Attendance light at Thursday superintendent search meeting

Two people came to give input at evening meeting
William Newman of Ray and Associates talks with a parent about the Juneau School District's superintendent search during a meeting at Dzantik'i Heeni Middle School on Thursday.

One parent and one substitute teacher attended Thursday night’s public forum on the superintendent search. The other person in the audience was school board member Phyllis Carlson.


Bill Newman and Steve Rasmussen of Ray and Associates, the firm hired by the school district to help find its next leader, came to town to meet with groups on traits they’re looking for in a new superintendent. At
Thursday’s meeting, Newman asked the two community members to give their superintendent wish lists.

Newman and his colleague, Steve Rasmussen, led more than 20 meetings in Juneau with various stakeholder groups in the past two days, including a meeting with 50 students. And although some of the meetings have been small — only about eight people came to the meeting Newman led Wednesday night at Juneau-Douglas High School — the search team has had good discussions and gotten useful feedback, he said. He said he didn’t yet know how many people they’d spoken with on their visit, but about five teachers and district staff members were at Thursday’s staff forum at Dzantik’i Heeni Middle School, he said. Besides several staff meetings, other groups the duo met with were Sealaska, Juneau’s Filipino community, the United Way and the three high schools’ student councils.
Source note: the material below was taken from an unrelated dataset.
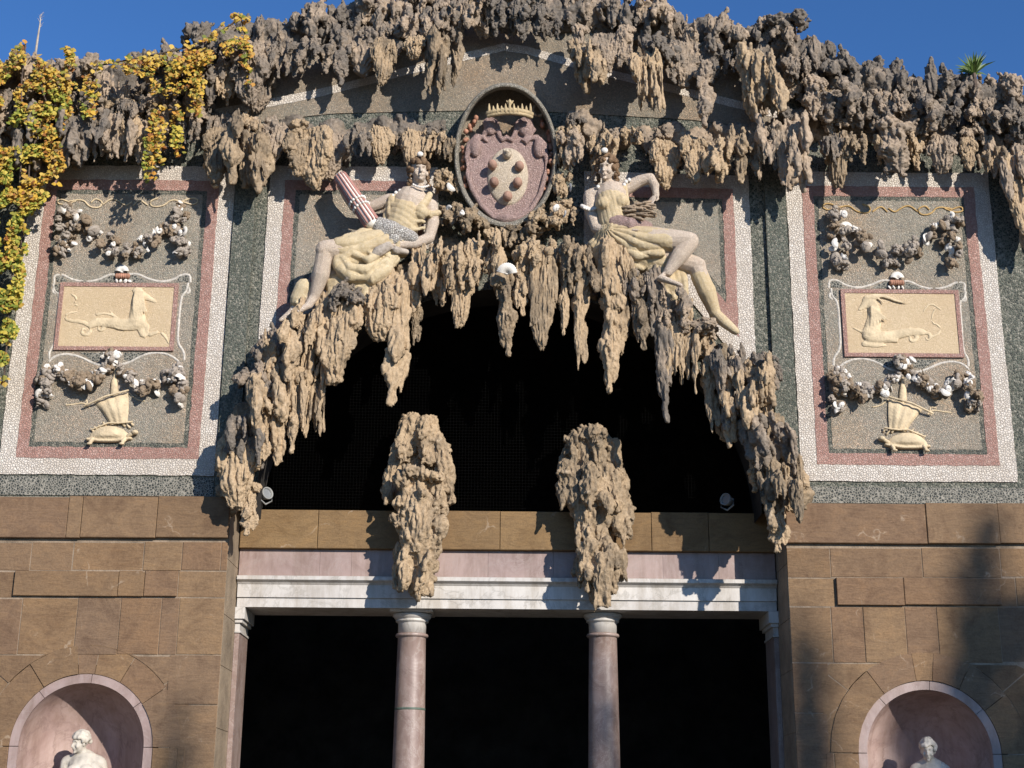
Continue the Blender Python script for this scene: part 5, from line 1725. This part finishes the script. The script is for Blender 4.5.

The online superintendent search survey developed by Ray and Associates and put out by the district had garnered 210 responses by Wednesday morning, district Chief of Staff Kristin Bartlett said.
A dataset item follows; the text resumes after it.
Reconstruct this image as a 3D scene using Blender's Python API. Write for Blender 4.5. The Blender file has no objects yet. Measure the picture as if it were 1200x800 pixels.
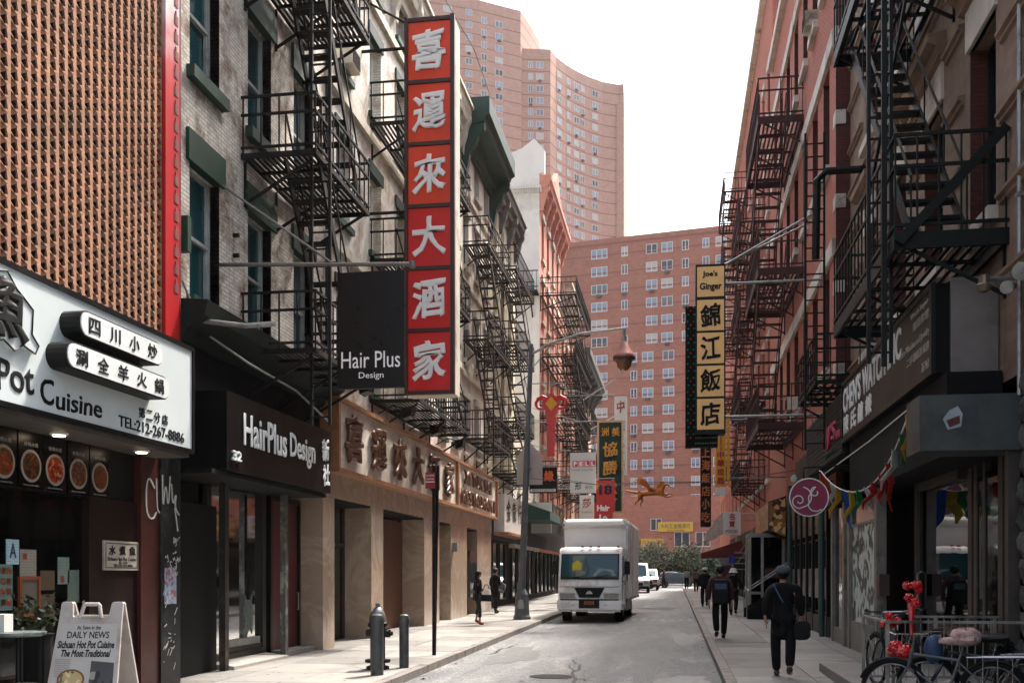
import bpy, bmesh, math, random
from mathutils import Vector, Matrix
random.seed(7)
R = math.radians
SC = bpy.context.scene
COL = SC.collection

# ------------------------------------------------------------------ camera, sky, sun, exposure
cam = bpy.data.cameras.new('camera'); camo = bpy.data.objects.new('camera', cam); COL.objects.link(camo)
cam.sensor_width = 36; cam.lens = 36; cam.shift_x = 0.0; cam.shift_y = 272/1200
cam.clip_start = 0.1; cam.clip_end = 2000
camo.location = (0, 0, 1.75); camo.rotation_euler = (R(90), 0, math.atan(190/1200))
SC.camera = camo
SUN_EL, SUN_AZ = 57, 25           # degrees; azimuth measured from +Y (down the street) towards +X
world = bpy.data.worlds.new("World"); SC.world = world; world.use_nodes = True
wn = world.node_tree.nodes; wl = world.node_tree.links
sky = wn.new('ShaderNodeTexSky'); sky.sky_type = 'NISHITA'; sky.sun_disc = False
sky.sun_elevation = R(SUN_EL); sky.sun_rotation = R(SUN_AZ); sky.dust_density = 6; sky.air_density = 1.0; sky.ozone_density = 1.0
hsv = wn.new('ShaderNodeHueSaturation'); hsv.inputs['Saturation'].default_value = 0.6
wl.new(sky.outputs[0], hsv.inputs['Color'])
wl.new(hsv.outputs[0], wn['Background'].inputs[0]); wn['Background'].inputs[1].default_value = 0.15
sun = bpy.data.lights.new('sun', 'SUN'); sun.energy = 2.9; sun.angle = R(5); sun.color = (1.0, 0.93, 0.86)
suno = bpy.data.objects.new('sun', sun); COL.objects.link(suno)
_d = Vector((math.sin(R(SUN_AZ))*math.cos(R(SUN_EL)), math.cos(R(SUN_AZ))*math.cos(R(SUN_EL)), math.sin(R(SUN_EL))))
suno.rotation_euler = _d.to_track_quat('Z', 'Y').to_euler(); suno.location = (0, 20, 60)
SC.view_settings.view_transform = 'Standard'; SC.view_settings.look = 'None'
SC.view_settings.exposure = 1.72; SC.view_settings.gamma = 1.0
SC.render.engine = 'CYCLES'
SC.cycles.max_bounces = 5; SC.cycles.transparent_max_bounces = 12

# ------------------------------------------------------------------ helpers
def lin(h):
    h = h.lstrip('#'); v = [int(h[i:i+2], 16)/255 for i in (0, 2, 4)]
    return tuple((c/12.92 if c <= .04045 else ((c+.055)/1.055)**2.4) for c in v) + (1,)
def g(Y): return .006*min(Y, 150)          # the street climbs slightly away from the camera
class MB:
    """collects shapes, becomes one mesh"""
    def __init__(s): s.v = []; s.f = []
    def box(s, x0, x1, y0, y1, z0, z1):
        n = len(s.v)
        s.v += [(x0,y0,z0),(x1,y0,z0),(x1,y1,z0),(x0,y1,z0),(x0,y0,z1),(x1,y0,z1),(x1,y1,z1),(x0,y1,z1)]
        s.f += [(n,n+3,n+2,n+1),(n+4,n+5,n+6,n+7),(n,n+1,n+5,n+4),(n+1,n+2,n+6,n+5),(n+2,n+3,n+7,n+6),(n+3,n,n+4,n+7)]
        return s
    def quad(s, *p):
        n = len(s.v); s.v += [tuple(q) for q in p]; s.f.append(tuple(range(n, n+len(p)))); return s
    def bar(s, a, b, w, h=None, up=(0,0,1)):
        """a box-section bar from a to b"""
        a = Vector(a); b = Vector(b); d = (b-a).normalized(); h = h or w
        u = Vector(up)
        if abs(d.dot(u)) > .99: u = Vector((1,0,0))
        x = d.cross(u).normalized()*w/2; y = x.cross(d).normalized()*h/2; n = len(s.v)
        for p in (a, b):
            for sx, sy in ((-1,-1),(1,-1),(1,1),(-1,1)): s.v.append(tuple(p+x*sx+y*sy))
        s.f += [(n,n+1,n+2,n+3),(n+7,n+6,n+5,n+4)] + [(n+i,n+4+i,n+4+(i+1)%4,n+(i+1)%4) for i in range(4)]
        return s
    def tube(s, pts, r, seg=8, cap=True):
        pts = [Vector(p) for p in pts]; rs = r if isinstance(r, (list, tuple)) else [r]*len(pts)
        n = len(s.v); prev = None
        for i, p in enumerate(pts):
            d = (pts[min(i+1, len(pts)-1)]-pts[max(i-1, 0)]).normalized()
            if prev is None:
                u = Vector((0,0,1)) if abs(d.z) < .9 else Vector((1,0,0))
                x = d.cross(u).normalized()
            else:
                x = (prev - d*prev.dot(d))
                x = x.normalized() if x.length > 1e-6 else d.orthogonal().normalized()
            prev = x; y = d.cross(x)
            for k in range(seg):
                a = 2*math.pi*k/seg; s.v.append(tuple(p+(x*math.cos(a)+y*math.sin(a))*rs[i]))
        for i in range(len(pts)-1):
            for k in range(seg):
                s.f.append((n+i*seg+k, n+i*seg+(k+1)%seg, n+(i+1)*seg+(k+1)%seg, n+(i+1)*seg+k))
        if cap:
            s.f.append(tuple(n+k for k in range(seg))[::-1]); s.f.append(tuple(n+(len(pts)-1)*seg+k for k in range(seg)))
        return s
    def lathe(s, prof, c=(0,0,0), seg=16, sy=1.0):
        n = len(s.v)
        for r, z in prof:
            for k in range(seg):
                a = 2*math.pi*k/seg; s.v.append((c[0]+r*math.cos(a), c[1]+r*sy*math.sin(a), c[2]+z))
        for i in range(len(prof)-1):
            for k in range(seg):
                s.f.append((n+i*seg+k, n+i*seg+(k+1)%seg, n+(i+1)*seg+(k+1)%seg, n+(i+1)*seg+k))
        s.f.append(tuple(n+k for k in range(seg))[::-1]); s.f.append(tuple(n+(len(prof)-1)*seg+k for k in range(seg)))
        return s
    def prism(s, poly, axis, a, b):
        """extrude a 2-D polygon along an axis from a to b"""
        def P(p, t):
            return {'x': (t,p[0],p[1]), 'y': (p[0],t,p[1]), 'z': (p[0],p[1],t)}[axis]
        n = len(s.v); m = len(poly)
        s.v += [P(p, a) for p in poly] + [P(p, b) for p in poly]
        s.f.append(tuple(range(n, n+m))); s.f.append(tuple(range(n+2*m-1, n+m-1, -1)))
        s.f += [(n+i, n+m+i, n+m+(i+1)%m, n+(i+1)%m) for i in range(m)]
        return s
    def ball(s, c, rx, ry=None, rz=None, seg=10, rings=7):
        ry = ry or rx; rz = rz or rx; n = len(s.v)
        for i in range(1, rings):
            t = math.pi*i/rings
            for k in range(seg):
                a = 2*math.pi*k/seg
                s.v.append((c[0]+rx*math.sin(t)*math.cos(a), c[1]+ry*math.sin(t)*math.sin(a), c[2]+rz*math.cos(t)))
        top = len(s.v); s.v.append((c[0],c[1],c[2]+rz)); s.v.append((c[0],c[1],c[2]-rz))
        for i in range(rings-2):
            for k in range(seg): s.f.append((n+i*seg+k, n+(i+1)*seg+k, n+(i+1)*seg+(k+1)%seg, n+i*seg+(k+1)%seg))
        for k in range(seg):
            s.f.append((top, n+k, n+(k+1)%seg)); s.f.append((top+1, n+(rings-2)*seg+(k+1)%seg, n+(rings-2)*seg+k))
        return s
    def mesh(s, name, smooth=False, fix=True):
        m = bpy.data.meshes.new(name); m.from_pydata(s.v, [], s.f); m.update()
        if fix and len(s.f) < 60000:
            bm = bmesh.new(); bm.from_mesh(m); bmesh.ops.recalc_face_normals(bm, faces=bm.faces); bm.to_mesh(m); bm.free()
        if smooth:
            for p in m.polygons: p.use_smooth = True
            try: m.set_sharp_from_angle(angle=R(40))
            except Exception: pass
        return m
ORG = {}
def thing(name, label, cat, loc=(0,0,0), rz=0, group=None, local=False, kind=None):
    o = bpy.data.objects.new(name, None); COL.objects.link(o); o.location = loc; o.rotation_euler = (0,0,rz)
    o.empty_display_size = .1
    ORG[o.name] = Vector((0,0,0)) if (local or rz) else Vector(loc)
    if label: o['label'] = label; o['category'] = cat
    if group: o['group'] = group
    if kind: o['kind'] = kind
    return o
def part(name, mb, mat, parent, loc=None, rot=None, smooth=False, kind=None, label=None, bevel=0):
    """one mesh object. Without loc the mesh is in the frame of the scene (or of a rotated thing)."""
    m = mb.mesh(name, smooth) if isinstance(mb, MB) else mb
    o = bpy.data.objects.new(name, m); COL.objects.link(o)
    if mat is not None and not m.materials: m.materials.append(mat)
    w = Vector(loc) if loc is not None else Vector((0,0,0))
    o.location = w - (ORG.get(parent.name, Vector((0,0,0))) if parent else Vector((0,0,0)))
    ORG[o.name] = w
    if rot is not None: o.rotation_euler = rot; 
    if parent: o.parent = parent
    if kind: o['kind'] = kind
    if label: o['label'] = label
    if bevel:
        b = o.modifiers.new('bevel', 'BEVEL'); b.width = bevel; b.segments = 2; b.limit_method = 'ANGLE'
    return o
def tag(o, label, cat, group=None, kind=None):
    o['label'] = label; o['category'] = cat
    if group: o['group'] = group
    if kind: o['kind'] = kind
    return o
def struct(name, mb, mat, parent=None, **k):
    o = part(name, mb, mat, parent, **k); o['kind'] = 'structure'; return o
def copy_tree(o, parent=None):
    c = o.copy(); COL.objects.link(c); c.parent = parent
    for ch in list(o.children): copy_tree(ch, c)
    ORG[c.name] = ORG.get(o.name, Vector((0,0,0)))
    return c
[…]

Auke Bay Elementary School Parent and site council member Jess Brown was one of the people at Thursday’s meeting. She said that in discussions she’s had with other parents about a future superintendent, she’s found people would most “value someone who’s honest and transparent.”

“Someone who’s invested in the community in the sense that they value what the community thinks and feels,” she said. “And definitely someone who is able to foster a relationship between the community and the board. No us-against-them mentality.”

She said parents she’s spoken with also want a school leader who is community-minded in that he or she looks at what the community already has when making decisions on developing the district.

“A superintendent who values what we already have in the community and wants to dig deeper into that,” she listed. “A superintendent who values students as much as he or she values data.”

Substitute teacher Geny Del Rosario said she wants the district to have a leader who can make a firm decision yet is open to the input of others.

“He should know how to balance, not leaning to only one side and ignoring the other,” she said. “No flip-flops, but of course, at the same time, be open and entertain suggestions.”

Newman said trends change in what districts look for in leaders. It used to be that districts were always looking for collaborative workers as superintendents, he said.

“Now some of them say, ‘Yeah, we’re paying them the top dollar in the district, we want someone who can make a decision,’” Newman said.

Brown said she definitely values collaboration in a leader rather than independent decision-making.

“Juneau is a really unique community,” she said. “We definitely want a collaborative thinker and a collaborative worker.”

Newman said that “every community is unique.” Each search they’ve done in their 40 years of doing “the only thing we do” has been slightly different depending on the makeup of the community.

Brown said another important piece to her is a superintendent who “cares about each school as a different site... and understands that each school has vastly different demographics and different needs and is willing to know those intimately.”

Newman said that he and Rasmussen have noticed some trends in what they’ve heard in the 20 meetings they’ve held over the past two days, the most glaring of which being investment in the community being of utmost importance.

“We’re really checking the box — every meeting we go to they say it’s important for this person to be a member of the community,” he said. “That people don’t come to meetings, (the superintendent goes) to them. We’ve gotta find someone that wants to come to Alaska.”

He said he’s confident the firm will track down only candidates who really want to come to Juneau. The superintendent hiring timeline is very tight: The application deadline is May 21 and first interviews will take place the first week of June. The board has yet to decided if and at what point in the process it will make interviews open to the public.

Another theme Newman has picked up on is the desire for the dropout rate to decrease and the rate of students reading at grade level to increase. Of this year’s juniors, 23 percent at TMHS, 15 percent at JDHS and 65 percent at Yaakoosge Daakahidi Alternative High School are not on track to graduate, Superintendent Glenn Gelbrich said at a March school board meeting.

If all goes to Ray and Associates’ plan, a new superintendent should be hired by early June.